La famiglia, in teoria, dovrebbe costituire il luogo dell’intimità per eccellenza, nel quale, dopo la nascita, si muovono i primi passi sotto la certa protezione dei propri genitori. Nessun contesto dovrebbe risultare maggiormente deputato all’espressione libera del proprio sé in sicurezza, eppure, in pratica, si sa quanto difficile sia il mestiere di genitori e, nella nostra esperienza di bambini e adolescenti, possiamo probabilmente ricordare di non essere sempre stati riconosciuti per quel che realmente provavamo, dovendolo modificare per non sentire a rischio l’affetto dei nostri cari. Quel che si prova non è mai buono o cattivo, lo si prova, la differenza la fa il gestirlo in modo appropriato. Modalità di accudimento tese a negare il vissuto dei bambini o a etichettarlo come cattivo sfornano  adulti nevrotici che faticano a ritrovare il contatto con i propri sentimenti, perché li è stato insegnato che a farlo si viene giudicati negativamente. Senza nulla togliere all’importanza del contesto familiare, anzi sottolineandone l’enorme ed indubbia influenza,  questo può  essere troppo invischiante  per operare delle riflessioni sul genere.

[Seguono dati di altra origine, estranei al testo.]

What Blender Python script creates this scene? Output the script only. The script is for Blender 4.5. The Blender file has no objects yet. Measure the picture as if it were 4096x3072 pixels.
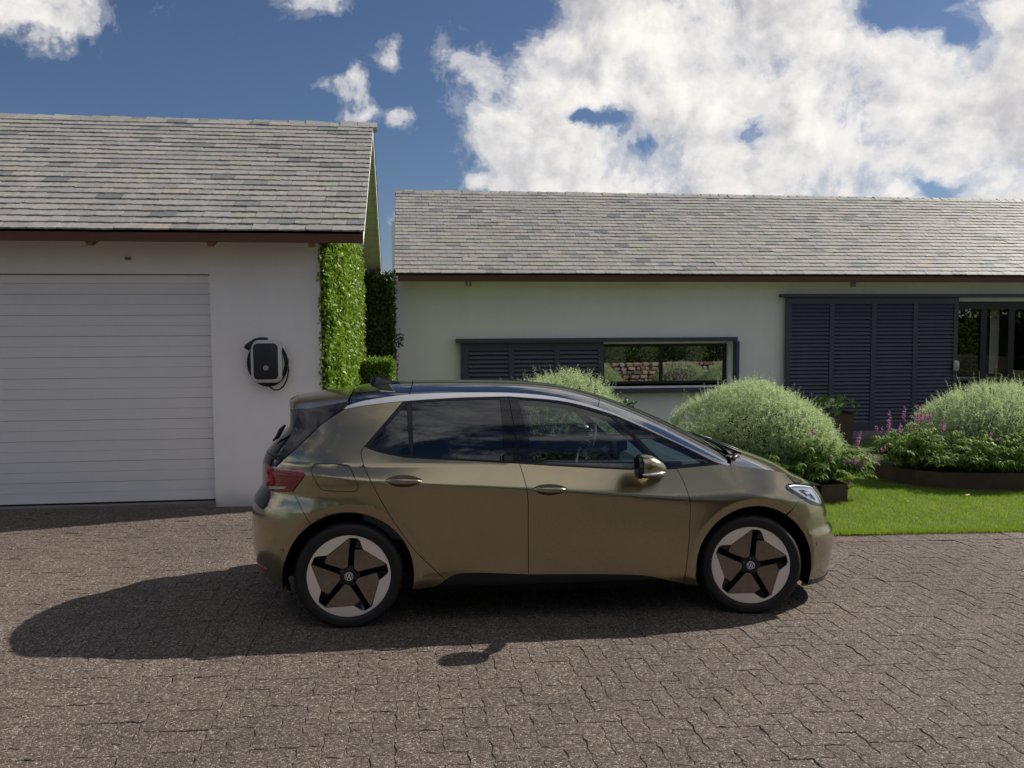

Padre e madre sono il primo esempio, dato ai figli, del proprio e dell’altrui sesso, ognuno dei due trasmetterà la propria idea dell’essere uomo e dell’essere donna e, dando per assodato che la cultura nella quale siamo immersi è ancora fortemente patriarcale, è facile che la famiglia veicoli messaggi coerenti con il modello dominante, consapevolmente o meno.

Il rischio è quindi che la famiglia potrebbe, essa per prima, non riconoscere gli stereotipi di genere, d’altronde gli stessi genitori provengono da una educazione che, ancor meno dell’attuale,si poneva certe domande in merito alle diseguaglianze di genere.

Il contesto sociale allargato invece, costituito da tutto ciò che non rientra nell’ambito familiare e scolastico, è di per sé un terreno di sperimentazione enorme, dove il monitoraggio da parte degli adulti significativi ha molta meno presa ed impatto, data la sua vastità, e gli influenti input esterni proposti (da tv, musica, radio, giornali etc..) possono supportare facilmente  idee sessiste.

L’istituzione scolastica diventa quindi il luogo ideale per fornire modelli alternativi, qui le relazioni sono importanti, ma meno invischianti e libere da condizionamenti e il contesto ha dimensioni gestibili. Gli adulti possono essere autorevoli, se non si mostrano autoritari, e i propri pari sono una palestra sempre pronta all’esercizio delle proprie emozioni.

La scuola dovrebbe farsi garante dell’aiutare i ragazzi a consapevolizzare la propria identità di genere, rispettando e non prevaricando quella altrui. Se è vero che essere maschi o femmine è un dato di fatto incontrovertibile e che quindi sia ipotizzabile che non sia un qualcosa sottoponibile ad insegnamento, è anche un dato di fatto che, finora, donne e uomini non hanno avuto, nel corso della storia, la stessa libertà di espressione, di conseguenza qualcosa non ha funzionato e ne paghiamo tutti un prezzo, catene ben visibili per le prime ed altre meno visibili per i secondi.

Per fermare la violenza e per rapporti più sani ed equilibrati tra i generi o partiamo dalla scuola o perdiamo una grande occasione di cambiamento sociale e culturale, perché possiamo legiferare quanto ci pare, ma, se non tocchiamo profondamente le coscienze, otterremmo  imposizioni che si sostituiscono ad imposizioni, solo con nomi più raffinati.